** start of Data block **

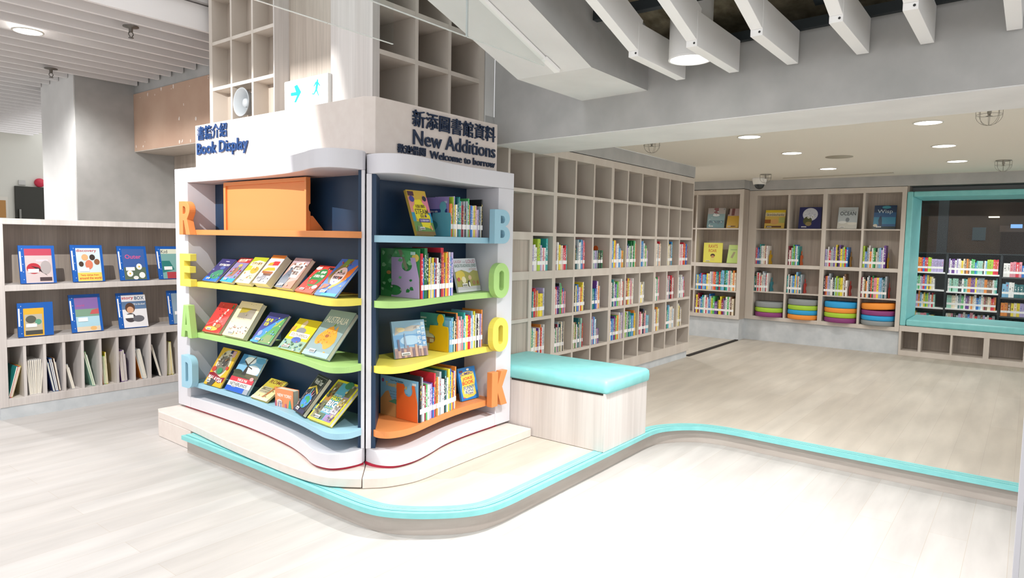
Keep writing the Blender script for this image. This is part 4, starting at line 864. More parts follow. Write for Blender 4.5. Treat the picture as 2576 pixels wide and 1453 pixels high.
# bookends
def bookend(O, U, w, h, kind, c, label, t=.0022):
    U = Vector(U); N = U.cross(Vector((0, 0, 1)))
    if kind == 'knob':
        o = [(0, 0), (w, 0), (w, h*.62)]+[(w*.97, h*.80), (w*.68, h*.82)]+arc(w*.58, h*1.02, w*.17, h*.17, -55, 235, 14)+[(w*.46, h*.82), (w*.04, h*.8), (0, h*.62)]+arc(0.02*w, h*.38, w*.30, h*.17, 90, -90, 12)
    elif kind == 'notch':
        o = [(0, 0), (w, 0), (w*.98, h*.5), (w*.84, h), (w*.72, h)]+arc(w*.55, h*.84, w*.2, h*.17, 30, -210, 14)+[(w*.33, h), (0, h)]
    else:
        o = [(0, 0), (w, 0), (w*.98, h*.5), (w*.84, h), (w*.68, h)]+arc(w*.55, h*.80, w*.19, h*.14, 40, -220, 14)+[(w*.38, h), (0, h), (0, h*.33)]+arc(w*.1, h*.17, w*.28, h*.13, 110, -110, 12)
    v, f = outline_mesh(o, [], t); m = MB(); O = Vector(O)
    m.mesh(put(v, Vector((0, 0, 0)), U, Vector((0, 0, 1)), N), f, c)
    b = m.build('bookend'); b.location = O; tag(b, label, 'bookend', 'puzzle bookends'); return b
pm = flat('#b7a0c6', .45); om = flat('#e26a2e', .45); tm = flat('#5fa6b6', .45); ym = flat('#e3b416', .45)
bookend((2.806, 2.762, 1.3535), (0, -1, 0), .15, .168, 'knob', tm, 'blue puzzle bookend with a round knob on the blue display shelf')
bookend((2.482, 2.745, 1.0225), (0, -1, 0), .215, .215, 'both', pm, 'lilac puzzle bookend in front of the green leaf book cover')
bookend((2.803, 2.772, .6885), (0, -1, 0), .155, .182, 'knob', ym, 'yellow puzzle bookend with a round knob on the yellow display shelf')
bookend((2.488, 2.705, .3555), (0, -1, 0), .165, .195, 'notch', om, 'orange puzzle bookend in front of the blue picture book cover')
for x, y, z, c, l, k in BE:
    mt = flat({'o': '#e2682e', 'y': '#e3b416', 'v': '#b7a0c6', 't': '#3f98a8', 'r': '#d8433c', 'n': '#c9943e'}[c], .45)
    if k == 0: bookend((x+.002, y+.15, z+.0005), (0, -1, 0), .14, .16, 'knob', mt, l)
    else: bookend((x+.15, y-.001, z+.0005), (-1, 0, 0), .13, .15, 'knob', mt, l)

# ---------------------------------------------------------------- face-out books
def art_mesh(m, art, O, U, V, N, w, h, z0=.0003):
    z = z0
    for op in art:
        k, c = op[0], None
        if k == 'r': pts = [(op[1], op[2]), (op[3], op[2]), (op[3], op[4]), (op[1], op[4])]; c = op[5]
        elif k == 'e': pts = [(op[1]+op[3]*math.cos(2*math.pi*i/20), op[2]+op[4]*math.sin(2*math.pi*i/20)) for i in range(20)]; c = op[5]
        elif k == 'p': pts = op[1]; c = op[2]
        elif k == 't':
            v, f, bb = text_mesh(op[1], op[7] if len(op) > 7 else .012)
            sx = (op[4]-op[2])/(bb[1]-bb[0]); sy = (op[5]-op[3])/(bb[3]-bb[2]); sk = op[8] if len(op) > 8 else 0
            m.mesh([O+U*((op[2]+(p[0]-bb[0])*sx)*w)+V*((op[3]+(p[1]-bb[2])*sy+sk*((p[0]-bb[0])*sx))*h)+N*z for p in v], f, flat(op[6], .4)); z += .00022; continue
        m.face([O+U*(p[0]*w)+V*(p[1]*h)+N*z for p in pts], flat(c, .35)); z += .00022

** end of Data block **

Exercise goal:
Find all lines where the word "picture" appears. Copy them.

Correct result:
Keep writing the Blender script for this image. This is part 4, starting at line 864. More parts follow. Write for Blender 4.5. Treat the picture as 2576 pixels wide and 1453 pixels high.
bookend((2.488, 2.705, .3555), (0, -1, 0), .165, .195, 'notch', om, 'orange puzzle bookend in front of the blue picture book cover')